## WHAT IS EXPECTED
Pictures are not part of the copy; repeat everything else in the records exactly.

────────────────────

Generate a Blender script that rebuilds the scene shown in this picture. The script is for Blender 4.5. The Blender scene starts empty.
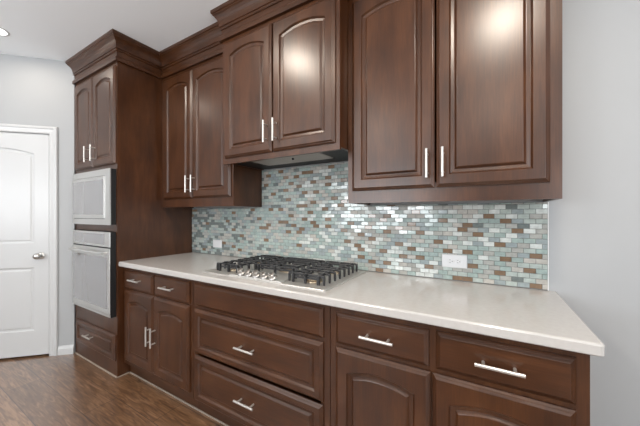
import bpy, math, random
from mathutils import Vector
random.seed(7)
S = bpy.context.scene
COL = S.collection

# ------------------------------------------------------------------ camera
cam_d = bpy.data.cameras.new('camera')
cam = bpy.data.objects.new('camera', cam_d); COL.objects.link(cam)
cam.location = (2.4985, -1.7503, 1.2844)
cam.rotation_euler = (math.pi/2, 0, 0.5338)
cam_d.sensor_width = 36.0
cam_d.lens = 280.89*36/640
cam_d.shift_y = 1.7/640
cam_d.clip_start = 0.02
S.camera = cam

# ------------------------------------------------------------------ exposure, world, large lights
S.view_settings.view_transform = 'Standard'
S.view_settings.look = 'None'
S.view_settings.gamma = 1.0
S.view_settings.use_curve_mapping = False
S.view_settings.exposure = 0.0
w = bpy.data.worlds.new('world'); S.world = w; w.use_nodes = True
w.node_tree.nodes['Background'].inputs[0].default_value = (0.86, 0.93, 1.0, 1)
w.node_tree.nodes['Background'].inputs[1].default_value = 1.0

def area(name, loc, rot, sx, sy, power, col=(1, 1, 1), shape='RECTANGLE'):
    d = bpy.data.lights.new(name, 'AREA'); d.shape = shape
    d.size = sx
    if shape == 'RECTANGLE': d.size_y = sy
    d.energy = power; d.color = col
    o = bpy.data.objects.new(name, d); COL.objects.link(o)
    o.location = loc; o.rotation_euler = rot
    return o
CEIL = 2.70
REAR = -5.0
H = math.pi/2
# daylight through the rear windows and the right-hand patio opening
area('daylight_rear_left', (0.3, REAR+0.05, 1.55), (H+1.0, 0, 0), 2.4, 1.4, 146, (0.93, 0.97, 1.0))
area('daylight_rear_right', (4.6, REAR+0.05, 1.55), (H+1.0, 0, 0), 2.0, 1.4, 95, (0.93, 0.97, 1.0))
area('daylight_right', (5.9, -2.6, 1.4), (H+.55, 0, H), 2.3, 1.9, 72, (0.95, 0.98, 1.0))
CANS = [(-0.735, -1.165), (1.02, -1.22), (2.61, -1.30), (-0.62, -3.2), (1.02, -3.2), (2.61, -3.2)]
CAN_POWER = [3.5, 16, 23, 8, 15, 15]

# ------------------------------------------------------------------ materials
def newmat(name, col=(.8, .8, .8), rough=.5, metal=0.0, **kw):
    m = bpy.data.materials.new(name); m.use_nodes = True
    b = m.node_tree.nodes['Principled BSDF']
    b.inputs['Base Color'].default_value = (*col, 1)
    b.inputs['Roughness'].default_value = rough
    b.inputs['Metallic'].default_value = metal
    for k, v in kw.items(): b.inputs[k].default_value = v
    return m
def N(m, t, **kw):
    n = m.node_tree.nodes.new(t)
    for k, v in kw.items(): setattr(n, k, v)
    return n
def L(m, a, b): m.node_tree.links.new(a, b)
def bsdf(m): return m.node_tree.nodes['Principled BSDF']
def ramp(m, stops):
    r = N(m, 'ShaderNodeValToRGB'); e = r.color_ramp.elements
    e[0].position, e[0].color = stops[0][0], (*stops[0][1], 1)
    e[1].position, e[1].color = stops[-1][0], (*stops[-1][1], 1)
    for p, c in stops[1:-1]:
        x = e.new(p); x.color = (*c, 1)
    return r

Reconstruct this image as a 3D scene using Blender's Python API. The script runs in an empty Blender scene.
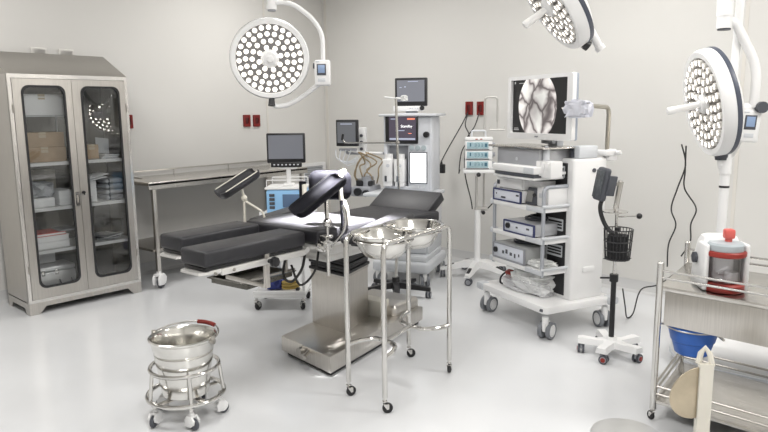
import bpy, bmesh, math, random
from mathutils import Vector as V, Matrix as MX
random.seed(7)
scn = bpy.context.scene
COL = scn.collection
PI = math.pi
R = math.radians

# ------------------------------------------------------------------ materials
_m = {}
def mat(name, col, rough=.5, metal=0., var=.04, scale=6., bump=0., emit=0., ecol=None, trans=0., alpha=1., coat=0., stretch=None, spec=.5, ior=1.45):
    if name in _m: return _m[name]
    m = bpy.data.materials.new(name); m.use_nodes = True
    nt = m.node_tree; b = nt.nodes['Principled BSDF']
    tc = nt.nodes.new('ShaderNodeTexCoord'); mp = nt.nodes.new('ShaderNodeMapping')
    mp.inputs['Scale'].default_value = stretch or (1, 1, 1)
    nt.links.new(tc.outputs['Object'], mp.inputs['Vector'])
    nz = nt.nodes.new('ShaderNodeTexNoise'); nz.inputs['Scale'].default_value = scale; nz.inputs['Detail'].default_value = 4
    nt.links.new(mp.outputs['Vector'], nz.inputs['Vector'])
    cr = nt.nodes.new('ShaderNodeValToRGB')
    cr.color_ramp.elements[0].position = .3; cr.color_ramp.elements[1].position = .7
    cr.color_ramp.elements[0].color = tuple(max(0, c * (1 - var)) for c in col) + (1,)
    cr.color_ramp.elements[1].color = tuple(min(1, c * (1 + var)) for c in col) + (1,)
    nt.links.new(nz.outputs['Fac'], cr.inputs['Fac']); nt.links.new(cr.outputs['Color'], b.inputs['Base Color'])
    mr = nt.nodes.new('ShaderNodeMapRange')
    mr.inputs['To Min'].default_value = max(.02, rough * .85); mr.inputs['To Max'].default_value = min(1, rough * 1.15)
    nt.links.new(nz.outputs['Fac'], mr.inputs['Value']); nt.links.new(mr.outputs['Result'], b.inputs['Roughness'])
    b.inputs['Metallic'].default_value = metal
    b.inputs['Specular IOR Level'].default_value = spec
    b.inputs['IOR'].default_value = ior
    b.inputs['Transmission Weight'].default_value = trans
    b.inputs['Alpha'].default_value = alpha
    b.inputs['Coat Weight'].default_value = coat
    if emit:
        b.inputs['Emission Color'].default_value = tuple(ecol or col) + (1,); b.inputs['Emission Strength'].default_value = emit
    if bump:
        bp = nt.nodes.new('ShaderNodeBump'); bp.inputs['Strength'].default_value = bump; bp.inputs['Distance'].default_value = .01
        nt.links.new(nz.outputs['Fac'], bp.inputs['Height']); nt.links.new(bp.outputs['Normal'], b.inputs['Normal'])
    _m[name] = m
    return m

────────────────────

## OUTPUT FOR THIS TASK
Generate a Blender script that rebuilds the scene shown in this picture. The script is for Blender 4.5. The Blender scene starts empty.
import bpy, math, random
from mathutils import Vector
random.seed(7)
S = bpy.context.scene
COL = S.collection

# ------------------------------------------------------------------ camera
cam_d = bpy.data.cameras.new('camera')
cam = bpy.data.objects.new('camera', cam_d); COL.objects.link(cam)
cam.location = (2.4985, -1.7503, 1.2844)
cam.rotation_euler = (math.pi/2, 0, 0.5338)
cam_d.sensor_width = 36.0
cam_d.lens = 280.89*36/640
cam_d.shift_y = 1.7/640
cam_d.clip_start = 0.02
S.camera = cam

# ------------------------------------------------------------------ exposure, world, large lights
S.view_settings.view_transform = 'Standard'
S.view_settings.look = 'None'
S.view_settings.gamma = 1.0
S.view_settings.use_curve_mapping = False
S.view_settings.exposure = 0.0
w = bpy.data.worlds.new('world'); S.world = w; w.use_nodes = True
w.node_tree.nodes['Background'].inputs[0].default_value = (0.86, 0.93, 1.0, 1)
w.node_tree.nodes['Background'].inputs[1].default_value = 1.0

def area(name, loc, rot, sx, sy, power, col=(1, 1, 1), shape='RECTANGLE'):
    d = bpy.data.lights.new(name, 'AREA'); d.shape = shape
    d.size = sx
    if shape == 'RECTANGLE': d.size_y = sy
    d.energy = power; d.color = col
    o = bpy.data.objects.new(name, d); COL.objects.link(o)
    o.location = loc; o.rotation_euler = rot
    return o
CEIL = 2.70
REAR = -5.0
H = math.pi/2
# daylight through the rear windows and the right-hand patio opening
area('daylight_rear_left', (0.3, REAR+0.05, 1.55), (H+1.0, 0, 0), 2.4, 1.4, 146, (0.93, 0.97, 1.0))
area('daylight_rear_right', (4.6, REAR+0.05, 1.55), (H+1.0, 0, 0), 2.0, 1.4, 95, (0.93, 0.97, 1.0))
area('daylight_right', (5.9, -2.6, 1.4), (H+.55, 0, H), 2.3, 1.9, 72, (0.95, 0.98, 1.0))
CANS = [(-0.735, -1.165), (1.02, -1.22), (2.61, -1.30), (-0.62, -3.2), (1.02, -3.2), (2.61, -3.2)]
CAN_POWER = [3.5, 16, 23, 8, 15, 15]

# ------------------------------------------------------------------ materials
def newmat(name, col=(.8, .8, .8), rough=.5, metal=0.0, **kw):
    m = bpy.data.materials.new(name); m.use_nodes = True
    b = m.node_tree.nodes['Principled BSDF']
    b.inputs['Base Color'].default_value = (*col, 1)
    b.inputs['Roughness'].default_value = rough
    b.inputs['Metallic'].default_value = metal
    for k, v in kw.items(): b.inputs[k].default_value = v
    return m
def N(m, t, **kw):
    n = m.node_tree.nodes.new(t)
    for k, v in kw.items(): setattr(n, k, v)
    return n
def L(m, a, b): m.node_tree.links.new(a, b)
def bsdf(m): return m.node_tree.nodes['Principled BSDF']
def ramp(m, stops):
    r = N(m, 'ShaderNodeValToRGB'); e = r.color_ramp.elements
    e[0].position, e[0].color = stops[0][0], (*stops[0][1], 1)
    e[1].position, e[1].color = stops[-1][0], (*stops[-1][1], 1)
    for p, c in stops[1:-1]:
        x = e.new(p); x.color = (*c, 1)
    return r

Reconstruct this image as a 3D scene using Blender's Python API. The script runs in an empty Blender scene.
import bpy, bmesh, math, random
from mathutils import Vector as V, Matrix as MX
random.seed(7)
scn = bpy.context.scene
COL = scn.collection
PI = math.pi
R = math.radians

# ------------------------------------------------------------------ materials
_m = {}
def mat(name, col, rough=.5, metal=0., var=.04, scale=6., bump=0., emit=0., ecol=None, trans=0., alpha=1., coat=0., stretch=None, spec=.5, ior=1.45):
    if name in _m: return _m[name]
    m = bpy.data.materials.new(name); m.use_nodes = True
    nt = m.node_tree; b = nt.nodes['Principled BSDF']
    tc = nt.nodes.new('ShaderNodeTexCoord'); mp = nt.nodes.new('ShaderNodeMapping')
    mp.inputs['Scale'].default_value = stretch or (1, 1, 1)
    nt.links.new(tc.outputs['Object'], mp.inputs['Vector'])
    nz = nt.nodes.new('ShaderNodeTexNoise'); nz.inputs['Scale'].default_value = scale; nz.inputs['Detail'].default_value = 4
    nt.links.new(mp.outputs['Vector'], nz.inputs['Vector'])
    cr = nt.nodes.new('ShaderNodeValToRGB')
    cr.color_ramp.elements[0].position = .3; cr.color_ramp.elements[1].position = .7
    cr.color_ramp.elements[0].color = tuple(max(0, c * (1 - var)) for c in col) + (1,)
    cr.color_ramp.elements[1].color = tuple(min(1, c * (1 + var)) for c in col) + (1,)
    nt.links.new(nz.outputs['Fac'], cr.inputs['Fac']); nt.links.new(cr.outputs['Color'], b.inputs['Base Color'])
    mr = nt.nodes.new('ShaderNodeMapRange')
    mr.inputs['To Min'].default_value = max(.02, rough * .85); mr.inputs['To Max'].default_value = min(1, rough * 1.15)
    nt.links.new(nz.outputs['Fac'], mr.inputs['Value']); nt.links.new(mr.outputs['Result'], b.inputs['Roughness'])
    b.inputs['Metallic'].default_value = metal
    b.inputs['Specular IOR Level'].default_value = spec
    b.inputs['IOR'].default_value = ior
    b.inputs['Transmission Weight'].default_value = trans
    b.inputs['Alpha'].default_value = alpha
    b.inputs['Coat Weight'].default_value = coat
    if emit:
        b.inputs['Emission Color'].default_value = tuple(ecol or col) + (1,); b.inputs['Emission Strength'].default_value = emit
    if bump:
        bp = nt.nodes.new('ShaderNodeBump'); bp.inputs['Strength'].default_value = bump; bp.inputs['Distance'].default_value = .01
        nt.links.new(nz.outputs['Fac'], bp.inputs['Height']); nt.links.new(bp.outputs['Normal'], b.inputs['Normal'])
    _m[name] = m
    return m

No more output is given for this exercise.